After months of rapid double digit growth, the Indian industry seems to be cooling off as industrial growth slipped into single digits in June. The fall in industrial production was because of a combination of statistics and a slight moderation in the pace of growth.

Leading industry lobbies, however, voiced no worries and said the drop in production to single digit was due to a high base effect.

'The fall in industrial production was on expected lines as it largely reflects a higher base in the same period last year,' said Chandrajit Banerjee, director general of Confederation of Indian Industry (CII).

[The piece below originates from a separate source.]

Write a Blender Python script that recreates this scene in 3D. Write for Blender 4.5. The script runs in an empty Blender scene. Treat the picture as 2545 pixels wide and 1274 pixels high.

India's industrial production grew at a much slower rate of 7.1 per cent in June, compared to 11.5 per cent in the previous month. Manufacturing output rose 7.3 per cent while mining and electricity grew at 9.5 per cent and 3.5 per cent respectively.

While a high base effect was expected to weigh on the index of industrial production this month, the data came in towards the lower end of expectations leaving policy makers disappointed.

Finance Minister Pranab Mukherjee said industrial growth of 7.1 per cent in June, was below his expectations and it could have been better.

"I would say no if its 8.5% GDP growth then industrial growth should be faster than that," said Planning Commission Deputy Chairman Montek Singh Ahluwalia.

The disappointment came in from the capital goods sector where output grew by just over 9 per cent sharply below the 34 per cent growth seen in May.

Growth in consumer durables growth also slowed marginally over last month but remained at a healthy 27.4 per cent.

However, economists feel that a slight moderation in industrial growth may continue over the next few months.

"Global demand coming off, domestic supply side constraints and adverse base effect are all pointing towards a moderation in IIP growth going forward as well. 6-8 per cent is the rough range where IIP growth rate will continue over the next 6 months or so,” said Sonal Varma, an economist with Nomura.

The slip in industrial growth may not do much to change the perspective of policymakers. With the reserve bank maintaining that inflation remains a key concern, more hikes in interest rates still seem inevitable.